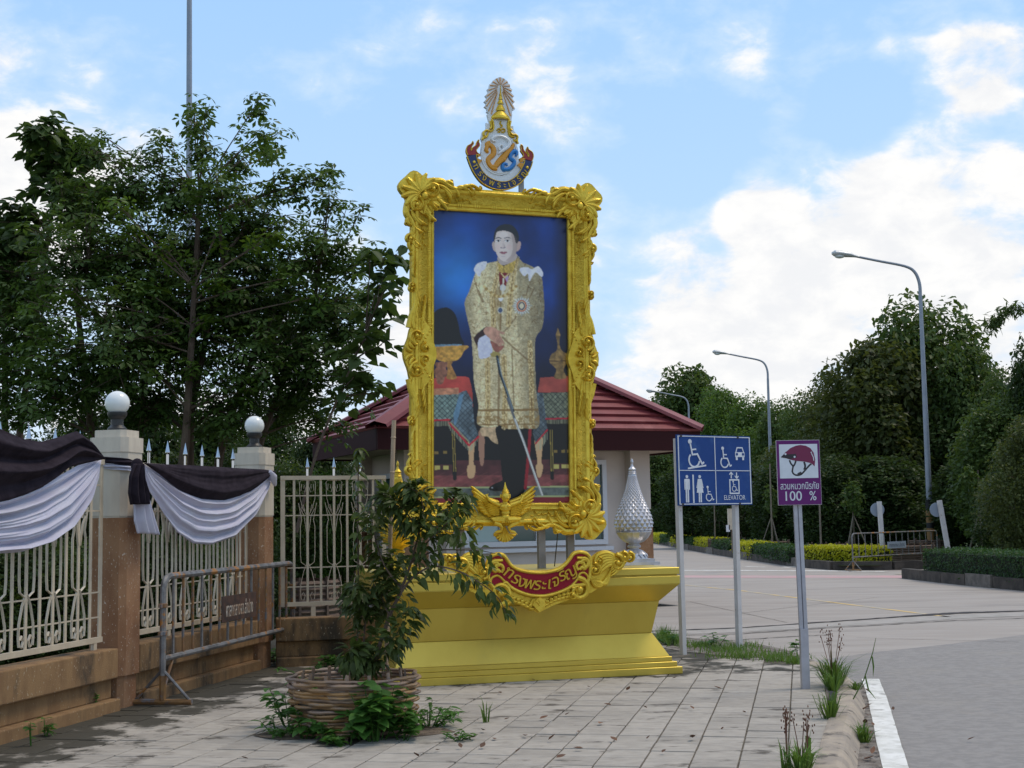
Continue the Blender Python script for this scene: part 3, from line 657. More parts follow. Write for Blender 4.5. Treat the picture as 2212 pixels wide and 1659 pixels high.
fence_panel(GA, GB, 'sparse cream metal fence panel behind the potted sapling', n_mod=4, zb=.66, zt=2.06, bw_=.026, sw_=.6, spear_z=2.29)

def low_wall(A, B, label, off=0.0):
    d = B - A; ln = d.length; ang = math.atan2(d.y, d.x)
    t = thing('low_wall', label, 'wall', (A.x, A.y, 0), ang, 'low gravel faced fence walls')
    def blk(name, y0, y1, z0, z1, x0=0, x1=None):
        b = MB(); x1 = ln if x1 is None else x1; b.box(((x0 + x1) / 2, (y0 + y1) / 2, (z0 + z1) / 2), (x1 - x0, y1 - y0, z1 - z0))
        o = b.build(name, MT['wallstone'], t, False); md = o.modifiers.new('bevel', 'BEVEL'); md.width = .012; md.segments = 2; return o
    blk('coping', -.14, .12, .27, .52); blk('wall_body', -.08, .10, .10, .268, .002, ln - .002); blk('plinth', -.17, .12, -.04, .10, .003, ln - .003)
    return t
W1 = low_wall(P0, P1 - FD * .19 , 'brown gravel faced low wall under the left fence panel')
W2 = low_wall(P1 + FD * .20, P2 - FD * .20, 'brown gravel faced low wall behind the steel barrier')
W3 = low_wall(P2 + Vector((.22, .10, 0)), P2 + Vector((1.75, .42, 0)), 'dark brown low wall behind the potted sapling')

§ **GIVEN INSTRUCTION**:
Exactly reproduce the run of lines from the start of the listing through the line with "fence_panel(GA, GB, 'sparse", inclusive; pictures are not copied.

§ **FULL ANSWER**:
Continue the Blender Python script for this scene: part 3, from line 657. More parts follow. Write for Blender 4.5. Treat the picture as 2212 pixels wide and 1659 pixels high.
fence_panel(GA, GB, 'sparse cream metal fence panel behind the potted sapling', n_mod=4, zb=.66, zt=2.06, bw_=.026, sw_=.6, spear_z=2.29)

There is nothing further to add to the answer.